David and others,

The adaptive poll algorithm evolved over many years and many variations. 
A summary follows.

1. The poll will not be less than the maximum of the peer poll and 
minpoll. The maximum poll will not be greater than maxpoll. This is to 
protect the network.

2. The time constant will not be less than minpoll nor greater than 
maxpoll of the system peer. This is to allow the user to constrain the 
time constant for some purpose. Note that if the maxpoll is different as 
the system peer changes, some swish and sway must be expected. That's 
why the ACTS driver is disabled if other peers are active.

3. Subject to the above constraints, a jiggle counter increments by the 
value of the time constant when the current clock offset is less than 
twice the clock jitter and otherwise decrements by twice this value. If 
the jiggle counter exceeds +30, the time constant increments by one. If 
it falls below -30 it decrements by one and in both cases the jiggle 
counter is reset to zero.

  The design is intended to

1. Always poll at twice the Nyquist rate with any time constant. Serious 
audiophiles and DSP engineers will recognize the needfor this.

2. The poll value here is the exponent of two to yield the actual poll 
interval. This is chosen to match the Allan deviation characteristic 
which results in straight lines in log-log coordinates.
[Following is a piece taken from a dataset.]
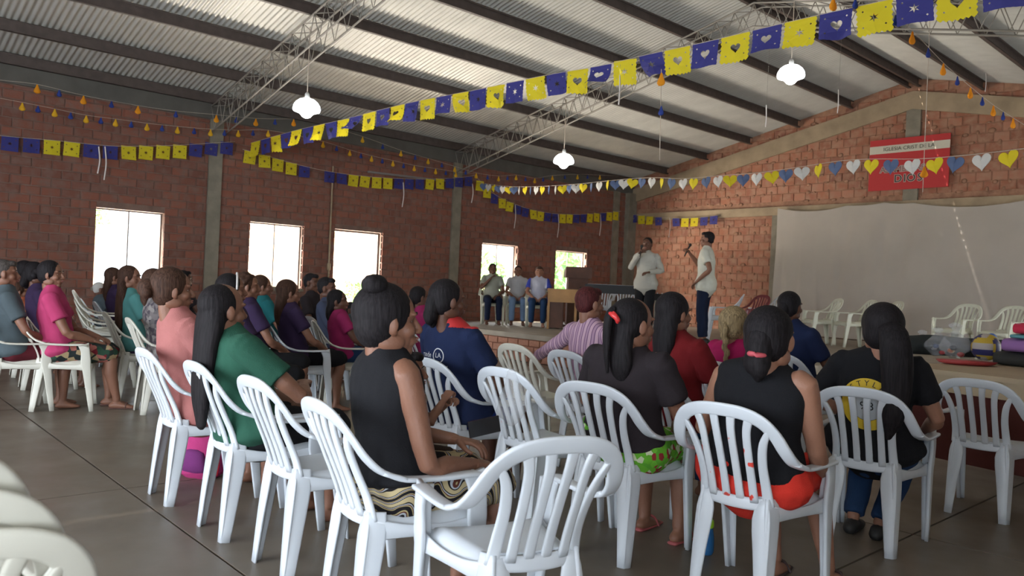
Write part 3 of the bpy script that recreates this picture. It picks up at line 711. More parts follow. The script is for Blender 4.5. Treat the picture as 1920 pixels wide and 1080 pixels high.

3. The time constant increases slowly to higher intervals and decreases 
quickly to lower intervals.

4. The time constant adapts more rapidly at higher polls and more slowly 
at the lower intervals.

I hope this explains the behavior you report.

Dave

David Woolley wrote:

> Mike K Smith wrote:
> 
>> Looks like I should be reducing maxpoll. I guess the design of NTP is
> 
> 
> As I understand it, the loop time constant determines the poll interval, 
> but the poll interval doesn't constrain the loop time constant, so 
> reducing maxpoll will not make the system significantly more responsive 
> to anything except a complete failure of a time source.
> 
>> optimised for clocks with predictable drift rates, and a sudden
>> variation in drift rate takes longer to correct.